SOURCE / ECONOMY
China’s new-energy industry sees a series of major projects, as US struggles in sector
Published: Sep 08, 2022 08:54 PM
Visitors view a new energy vehicle during the 2022 Chongqing International Auto Exhibition in southwest China's Chongqing Municipality, June 25, 2022.

Visitors view a new energy vehicle during the 2022 Chongqing International Auto Exhibition in southwest China's Chongqing Municipality, June 25, 2022.


China's new-energy sector has continued on a rapid rise despite intensifying US efforts to contain it, as several world-leading projects and other major developments have been launched in recent days, including the start of a $3 billion plant for crucial material for solar power on Thursday.  

Chinese analysts said that the progress, which came as the US is reporting sagging growth in the sector, showed that the US' anti-market crackdown on the Chinese new-energy sector is doomed to fail.

The rapid progress by companies in the sector contrasts with the slow progress in the US, where, according to a report released by industry trade group the Solar Energy Industries Association and research firm Wood Mackenzie on Thursday, solar energy project developers are struggling to access equipment for at least the next year.

In Lianyungang, East China's Jiangsu Province, construction work for the world's largest production site for ethylene-vinyl acetate (EVA), an indispensable industrial material for the production of photovoltaic modules, started on Wednesday, according to media reports on Thursday.

The massive project, which is projected to cost 21.6 billion yuan ($3.11 billion), will lift the production capacity of EVA to 1 million tons a year when completed, and expand the global market share held by China by 20 percentage points from the current level, and effectively supply the demand of the domestic solar industry. 

Besides serving the solar industry, EVA is also used in electronics and information, as well as vehicles and aerospace. The plant will supply the domestic market, which is 60 percent reliant on imports.

Data released by the China Passenger Car Association on Thursday showed that sales of new-energy vehicles (NEV) in August reached 529,000 units, up 111.2 percent year-on-year. Sales from January to August jumped by 119.7 percent year-on-year. 

Cui Dongshu, secretary general of the China Passenger Car Association, revealed that China's share of global NEV sales rose to 68 percent as of July.

Last week, Chinese automaker BYD said in a stock exchange filing that its first-half net profit tripled year-on-year. BYD sold more NEVs than Tesla in the first half, according to media reports. The NEV champion announced on Thursday that it would set up a facility in Thailand, to start producing 150,000 passenger cars per year from 2024, Reuters reported.

Late on Wednesday, Chinese NEV maker Nio said that its second-quarter revenue increased by 21.8 percent year-on-year.

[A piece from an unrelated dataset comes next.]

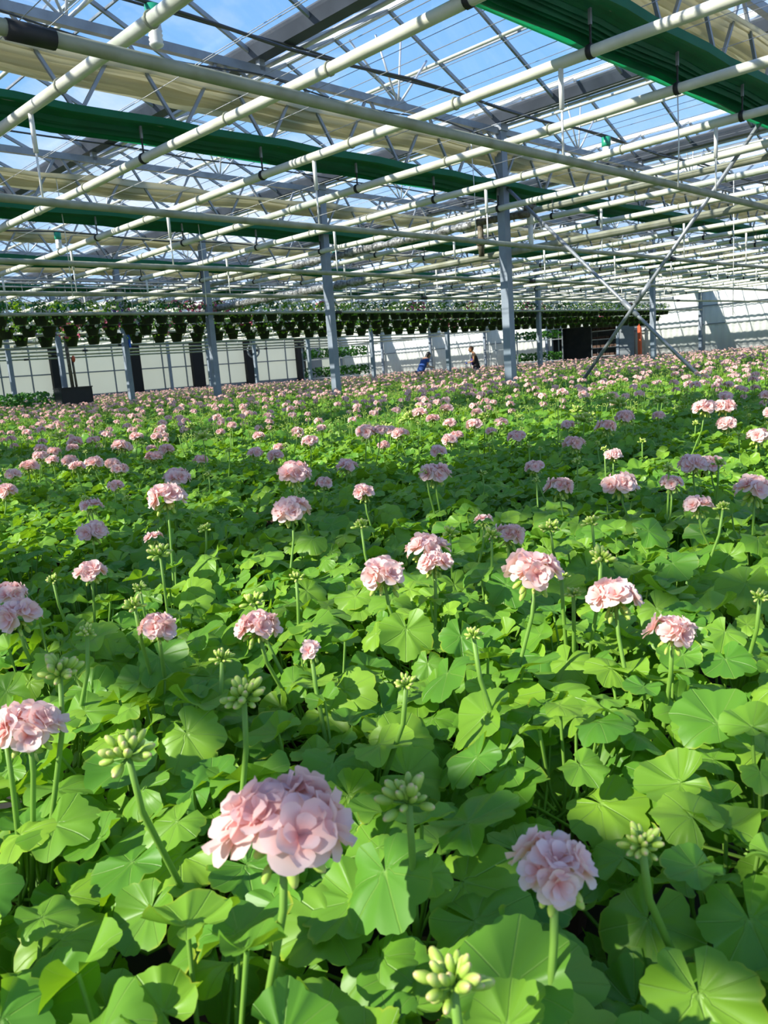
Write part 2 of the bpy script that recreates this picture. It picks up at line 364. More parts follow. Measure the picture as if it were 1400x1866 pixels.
# vents: glazed frames hinged at the ridge, propped open
vp = MB(); vf = MB(); LW, LL = 1.05, 2.0
vp.add([(0, -LL/2, 0), (LW, -LL/2, 0), (LW, LL/2, 0), (0, LL/2, 0)], [(0, 1, 2, 3)])
for a, b in (((0, -LL/2, 0), (LW, -LL/2, 0)), ((0, LL/2, 0), (LW, LL/2, 0)), ((0, 0, 0), (LW, 0, 0)), ((0, -LL/2, 0), (0, LL/2, 0)), ((LW, -LL/2, 0), (LW, LL/2, 0))):
    vf.bar(a, b, 0.04, 0.035)
vpm = vp.mesh('pane', 'vent_glass'); vfm = vf.mesh('frame', 'aluminium')
rod = MB(); rod.tube([(LW*0.8, 0, 0), (LW*0.42, 0, -0.55)], 0.012, 6); rodm = rod.mesh('push_rod', 'aluminium')
for i in range(len(GX)-1):
    xr = GX[i]+BAY/2
    for j, y in enumerate(YT[:-1]):
        if (i+j) % 2: continue
        o = thing('roof_vent', (xr+0.05, y+2.0, ZG+1.0), 'open glazed roof vent, %s bay from the left, between the %s and %s trusses' % (ORD[i], ORD[j], ORD[j+1]), 'vent', 'open vents along the roof ridges')
        o.rotation_euler = (0, math.radians(2), 0)
        link(bpy.data.objects.new('pane', vpm), o); link(bpy.data.objects.new('vent_frame', vfm), o); link(bpy.data.objects.new('push_rod', rodm), o)

# gutters (dark open channels along Y)
def gutter_mesh():
    mb = MB(); P = [(-0.125, 0.10), (-0.125, 0.085), (-0.08, -0.06), (0.08, -0.06), (0.125, 0.085), (0.125, 0.10), (0.11, 0.10), (0.065, -0.045), (-0.065, -0.045), (-0.11, 0.10)]
    n = len(P); V = [(a, y, b) for y in (Y0, Y1) for a, b in P]
    mb.add(V, [(i, (i+1) % n, n+(i+1) % n, n+i) for i in range(n)]); return mb.mesh('gutter', 'dark_gutter')
gme = gutter_mesh(); fl = MB(); fl.tube([(0.19, Y0, -0.05), (0.19, Y1, -0.05)], 0.022, 8)
flm = fl.mesh('drain_pipe', 'white_pipe')
for i, x in enumerate(GX):
    o = thing('roof_gutter', (x, 0, ZG), 'dark grey steel roof gutter running away leftward, %s from the left of the roof' % ORD[i], 'gutter', 'gutters between the roof bays')
    link(bpy.data.objects.new('channel', gme), o); link(bpy.data.objects.new('condensation_pipe', flm), o)

# vent shafts and racks along each bay
sh = MB(); sh.tube([(0, Y0, 0), (0, Y1, 0)], 0.022, 8); shm = sh.mesh('shaft', 'white_pipe')
for i in range(len(GX)-1):
    for dx, dz, wd in ((-0.75, 0.28, 'lower'), (0.62, 0.40, 'upper')):
        o = obj('vent_shaft', shm, None, None, (GX[i]+BAY/2+dx, 0, ZG+dz))
        tag(o, 'thin pale %s vent drive shaft under the %s roof bay from the left' % (wd, ORD[i]), 'shaft', 'vent shafts under the glass')

# posts
pm = MB(); pm.box((0, 0, ZG/2-0.03), (0.13, 0.13, ZG-0.06)); pmm = pm.mesh('post', 'post_steel')
pb = MB(); pb.box((0, 0, 0.01), (0.26, 0.26, 0.02)); pbm = pb.mesh('base_plate', 'galvanised_steel')
pc = MB(); pc.box((0, 0, ZG-0.12), (0.17, 0.17, 0.10)); pc.box((0, 0, ZB), (0.17, 0.17, 0.06)); pcm = pc.mesh('bracket', 'galvanised_steel')
NM = ['left-hand', 'near', 'far', 'wall']
for a, x in enumerate(XP):
    for b, y in enumerate(YT):
        if a == 0 and b > 8: continue
        if b == 10: y -= 0.12
        if a == 3: x = XW-0.14
        lab = 'square blue-grey steel post, %s from the camera in the %s line of posts' % (ORD[b], NM[a])
        o = thing('steel_post', (x, y, 0), lab, 'post', 'posts carrying the greenhouse roof')
        link(bpy.data.objects.new('post', pmm), o); link(bpy.data.objects.new('base_plate', pbm), o); link(bpy.data.objects.new('bracket', pcm), o)

# trusses along X, one per span
SP = XP[1]-XP[0]
ch = MB(); ch.box((SP/2, 0, ZT), (SP, 0.07, 0.085)); chm = ch.mesh('top_chord', 'galvanised_steel')
cb = MB(); cb.box((SP/2, 0, ZB), (SP, 0.06, 0.045)); cbm = cb.mesh('bottom_chord', 'galvanised_steel')
nseg = 12; dx = SP/nseg
wb = MB(); wb.bar((0, 0, 0), (dx/2*0.9, 0, ZT-ZB), 0.03, 0.03); wbm1 = wb.mesh('web', 'galvanised_steel')
wb = MB(); wb.bar((0, 0, 0), (-dx/2*0.9, 0, ZT-ZB), 0.03, 0.03); wbm2 = wb.mesh('web', 'galvanised_steel')
fan = MB()
for q in (-0.75, -0.3, 0.15, 0.62): fan.tube([(0, 0, ZT), (q, 0.02, ZG+0.35+0.35*(1-abs(q)))], 0.014, 6)
fanm = fan.mesh('fan_rods', 'aluminium')
gs = MB(); gs.box((0, 0, (ZT+ZG-0.06)/2), (0.07, 0.07, ZG-0.06-ZT)); gs.bar((0.0, 0, ZT-0.25), (0.35, 0, ZT), 0.03, 0.03); gs.bar((0.0, 0, ZT-0.25), (-0.35, 0, ZT), 0.03, 0.03); gsm = gs.mesh('gutter_seat', 'galvanised_steel')
for b, y in enumerate(YT):
    for a in range(3):
        o = thing('roof_truss', (XP[a], y, 0), 'grey lattice roof truss over the %s span from the left, %s from the camera' % (ORD[a], ORD[b]), 'truss', 'lattice trusses carrying the gutters')
        link(bpy.data.objects.new('top_chord', chm), o); link(bpy.data.objects.new('bottom_chord', cbm), o)
        for k in range(nseg):
            link(bpy.data.objects.new('web_bar', wbm1), o, (dx*(k)+0.03, 0, ZB)); link(bpy.data.objects.new('web_bar', wbm2), o, (dx*(k+1)-0.03, 0, ZB))
        for k in range(3):
            link(bpy.data.objects.new('ridge_strut', fanm), o, (BAY*(k+0.5), 0, 0)); link(bpy.data.objects.new('gutter_seat', gsm), o, (BAY*k, 0, 0))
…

Nio chairman Li Bin told investors in a teleconference that the company is prepared to cope with high output and deliveries in the fourth quarter, and said the company is eyeing annual deliveries of 150,000-200,000 units.

Nio's R&D expenditure in the quarter shot up by 143.2 percent to 2.15 billion yuan, which, along with quarterly revenue, was a single-quarter record.

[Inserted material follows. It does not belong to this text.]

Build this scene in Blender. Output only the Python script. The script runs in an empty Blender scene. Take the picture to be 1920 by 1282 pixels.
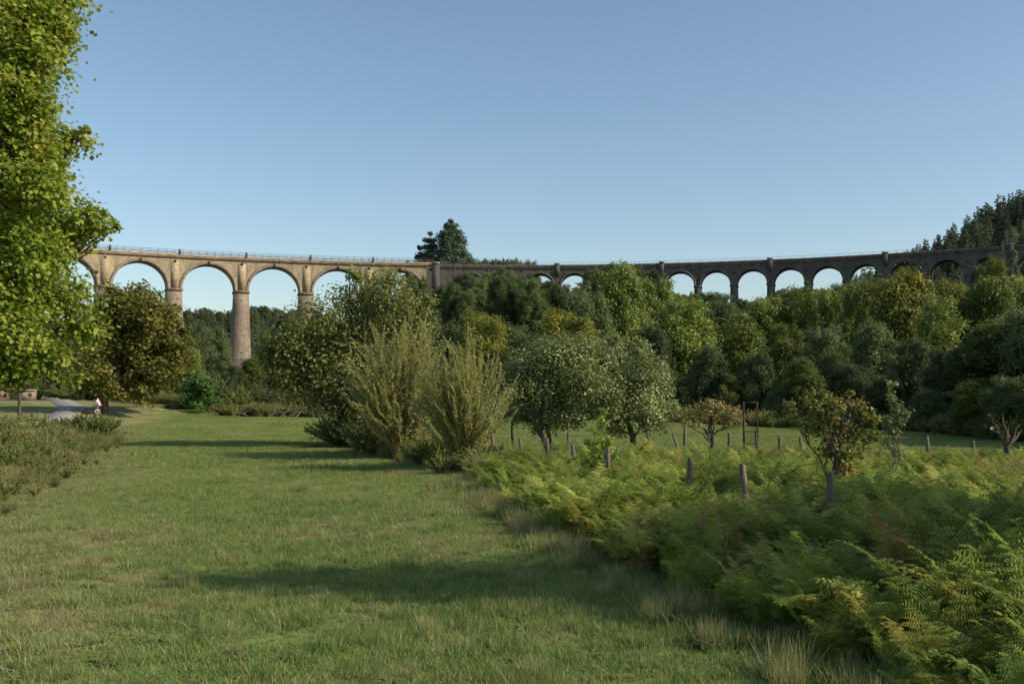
import bpy, math, numpy as np
from mathutils import Vector
rng=np.random.default_rng(7)
F=1867.0; HV=735.0; CZ=2.5
scene=bpy.context.scene
scene.view_settings.view_transform='Standard'
scene.view_settings.look='None'
scene.view_settings.exposure=0

def sm(a,b,t):
    t=np.clip((np.asarray(t,float)-a)/(b-a),0,1); return t*t*(3-2*t)
def H(x,y):
    x=np.asarray(x,float); y=np.asarray(y,float)
    h=0.05*np.sin(x*0.7+1.3)*np.sin(y*0.5)+0.07*np.sin(x*0.23-y*0.17)
    h=h+19*sm(150,232,y)*sm(-34,-8,x)
    h=h+8*np.exp(-((x+12)/30)**2-((y-292)/28)**2)
    h=h+1.5*sm(58,108,y)*sm(-29,-37,x)*sm(260,150,y)
    h=h+38*sm(370,590,y)*sm(-45,-110,x)*(1+0.08*np.sin(x*0.03))
    tx=x/np.maximum(y,100)*450
    h=h+(0.52*np.clip(tx-117,0,260)+1.5*np.sin(tx*0.09))*sm(290,440,y)*sm(1400,700,y)*sm(100,130,tx)
    h=h+25*sm(500,1200,y)
    return h
def W(u,v,Y): return np.array([(u-960)/F*Y,Y,CZ+(HV-v)/F*Y])

# ---------------- materials
def newmat(name):
    m=bpy.data.materials.new(name); m.use_nodes=True
    nt=m.node_tree; nt.nodes.clear()
    out=nt.nodes.new('ShaderNodeOutputMaterial'); return m,nt,out
def N(nt,t,**k):
    n=nt.nodes.new(t)
    for a,b in k.items(): setattr(n,a,b)
    return n
def math_(nt,op,a,b=None,clamp=False):
    n=N(nt,'ShaderNodeMath',operation=op,use_clamp=clamp)
    for i,s in enumerate((a,b)):
        if s is None: continue
        if isinstance(s,(int,float)): n.inputs[i].default_value=s
        else: nt.links.new(s,n.inputs[i])
    return n.outputs[0]
def mixc(nt,f,a,b,bt='MIX'):
    n=N(nt,'ShaderNodeMix',data_type='RGBA',blend_type=bt)
    for sock,s in ((n.inputs[0],f),(n.inputs[6],a),(n.inputs[7],b)):
        if isinstance(s,(int,float)): sock.default_value=s
        elif isinstance(s,tuple): sock.default_value=(*s,1)
        else: nt.links.new(s,sock)
    return n.outputs[2]
def noise(nt,vec,scale,detail=3,rough=0.55):
    n=N(nt,'ShaderNodeTexNoise'); n.inputs['Scale'].default_value=scale
    n.inputs['Detail'].default_value=detail; n.inputs['Roughness'].default_value=rough
    nt.links.new(vec,n.inputs['Vector']); return n.outputs[0]
def rampf(nt,s,a,b):
    n=N(nt,'ShaderNodeMapRange'); n.interpolation_type='SMOOTHSTEP'
    n.inputs[1].default_value=a; n.inputs[2].default_value=b
    nt.links.new(s,n.inputs[0]); return n.outputs[0]
def pos(nt): return N(nt,'ShaderNodeNewGeometry').outputs['Position']
def attr(nt,name,k='Fac'):
    n=N(nt,'ShaderNodeAttribute',attribute_name=name); return n.outputs[k]

def leafmat(name,c1,c2,c3=None,tr=0.3,rough=0.55,ns=0.6,ov=0.35,th=0.5):
    m,nt,out=newmat(name)
    r=attr(nt,'rnd')
    col=mixc(nt,r,c1,c2)
    if c3:
        f=rampf(nt,math_(nt,'ADD',math_(nt,'MULTIPLY',noise(nt,pos(nt),ns,2),0.75),math_(nt,'MULTIPLY',r,0.35)),th,th+0.22)
        col=mixc(nt,f,col,c3)
    oi=N(nt,'ShaderNodeObjectInfo').outputs['Random']
    br=math_(nt,'ADD',math_(nt,'MULTIPLY',oi,ov),1-ov/2)
    h=N(nt,'ShaderNodeHueSaturation'); nt.links.new(col,h.inputs['Color']); nt.links.new(br,h.inputs['Value'])
    col=h.outputs[0]
    p=N(nt,'ShaderNodeBsdfPrincipled'); p.inputs['Roughness'].default_value=rough
    p.inputs['Specular IOR Level'].default_value=0.25
    nt.links.new(col,p.inputs['Base Color'])
    t=N(nt,'ShaderNodeBsdfTranslucent')
    tb=N(nt,'ShaderNodeHueSaturation'); nt.links.new(col,tb.inputs['Color']); tb.inputs['Value'].default_value=1.5; tb.inputs['Hue'].default_value=0.49
    nt.links.new(tb.outputs[0],t.inputs['Color'])
    mx=N(nt,'ShaderNodeMixShader'); mx.inputs[0].default_value=tr
    nt.links.new(p.outputs[0],mx.inputs[1]); nt.links.new(t.outputs[0],mx.inputs[2])
    nt.links.new(mx.outputs[0],out.inputs[0]); return m
def solid(name,c1,c2,scale=4,rough=0.85,metal=0.0,stretch=(1,1,1),bump=0.0):
    m,nt,out=newmat(name)
    tc=N(nt,'ShaderNodeTexCoord').outputs['Object']
    mp=N(nt,'ShaderNodeMapping'); mp.inputs['Scale'].default_value=stretch; nt.links.new(tc,mp.inputs[0])
    nz=noise(nt,mp.outputs[0],scale,5,0.65)
    f=rampf(nt,nz,0.3,0.7)
    p=N(nt,'ShaderNodeBsdfPrincipled'); p.inputs['Roughness'].default_value=rough; p.inputs['Metallic'].default_value=metal
    p.inputs['Specular IOR Level'].default_value=0.2
    nt.links.new(mixc(nt,f,c1,c2),p.inputs['Base Color'])
    if bump:
        b=N(nt,'ShaderNodeBump'); b.inputs['Strength'].default_value=bump; b.inputs['Distance'].default_value=0.05
        nt.links.new(nz,b.inputs['Height']); nt.links.new(b.outputs[0],p.inputs['Normal'])
    nt.links.new(p.outputs[0],out.inputs[0]); return m
def fieldcol(nt):
    P=pos(nt)
    a=noise(nt,P,0.22,4,0.6); b=noise(nt,P,1.3,4,0.65); c=noise(nt,P,4.5,3,0.7)
    g=mixc(nt,rampf(nt,b,0.35,0.65),(0.12,0.19,0.04),(0.24,0.3,0.085))
    g=mixc(nt,rampf(nt,c,0.54,0.7),g,(0.08,0.17,0.03))
    g=mixc(nt,rampf(nt,a,0.42,0.64),g,(0.28,0.295,0.105))
    s=math_(nt,'ADD',math_(nt,'MULTIPLY',a,0.5),math_(nt,'MULTIPLY',b,0.5))
    g=mixc(nt,math_(nt,'MULTIPLY',rampf(nt,s,0.52,0.61),0.8),g,(0.40,0.30,0.175))
    sp=N(nt,'ShaderNodeSeparateXYZ'); nt.links.new(P,sp.inputs[0])
    d=math_(nt,'ADD',sp.outputs[0],math_(nt,'MULTIPLY',sp.outputs[1],0.33))
    d=math_(nt,'ADD',d,math_(nt,'MULTIPLY',a,6.0))
    dry=math_(nt,'MULTIPLY',rampf(nt,d,3.0,-2.0),0.7)
    g=mixc(nt,dry,g,mixc(nt,rampf(nt,b,0.4,0.6),(0.38,0.29,0.17),(0.25,0.26,0.10)))
    return g
def mat_ground():
    m,nt,out=newmat('meadow_ground')
    g=fieldcol(nt); P=pos(nt)
    f=noise(nt,P,14,5,0.7)
    g2=mixc(nt,rampf(nt,f,0.3,0.7),(0.07,0.07,0.035),g)
    g=mixc(nt,0.45,g,g2)
    sp=N(nt,'ShaderNodeSeparateXYZ'); nt.links.new(P,sp.inputs[0])
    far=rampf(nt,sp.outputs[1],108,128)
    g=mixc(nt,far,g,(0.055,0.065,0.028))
    p=N(nt,'ShaderNodeBsdfPrincipled'); p.inputs['Roughness'].default_value=0.95; p.inputs['Specular IOR Level'].default_value=0.1
    nt.links.new(g,p.inputs['Base Color'])
    b=N(nt,'ShaderNodeBump'); b.inputs['Distance'].default_value=0.08; b.inputs['Strength'].default_value=0.8
    nt.links.new(f,b.inputs['Height']); nt.links.new(b.outputs[0],p.inputs['Normal'])
    nt.links.new(p.outputs[0],out.inputs[0]); return m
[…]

Domestic financial news portal 21jingji.com reported on Tuesday that the Guangzhou Futures Exchange is expected to launch silicon futures before the end of 2022, in what is likely to be the first global listing of the vital feedstock that powers the new-energy industry. 

Unlike many commodities that rely on imports, China is the world's largest producer, consumer and exporter of industrial silicon.

The exchange said the new futures will promote the pricing power of China in the global market and increase China's influence in the sector.

In 2021, China produced 4.98 million tons of industrial silicon, accounting for 75 percent of the world's total, according to 21jingji.com.

Lin Boqiang, director of the China Center for Energy Economics Research at Xiamen University, told the Global Times on Thursday that the nation's recent progress in the new-energy sector is building a foundation for the future. 

"On account of the limited scale of the new-energy sector, the growth potential will be enormous and mechanisms such as silicon trading are being front-loaded to ensure China's leading position in the sector," Lin said.

China is the world's leader in new-energy products. About two-thirds of solar panels and lithium-ion batteries and about half of the world's wind turbines are made in China.

Reuters reported that US solar energy developers see their ability to tap generous new subsidies from the Inflation Reduction Act of 2022 (IRA) delayed, as panel imports are being stalled by a new law banning goods from China's Xinjiang region.

Experts said China's recent progress is a rebuttal to the US, which has tried hard to undermine the growth of the Chinese new-energy sector. 

In August, US President Joe Biden signed into law the IRA, which has the obvious intention of curbing China's influence in the new-energy sector.

Lin said that the US moves are aimed at seeking dominance in the new-energy sector, but its approach is anti-market and serves only to disrupt the industrial chain.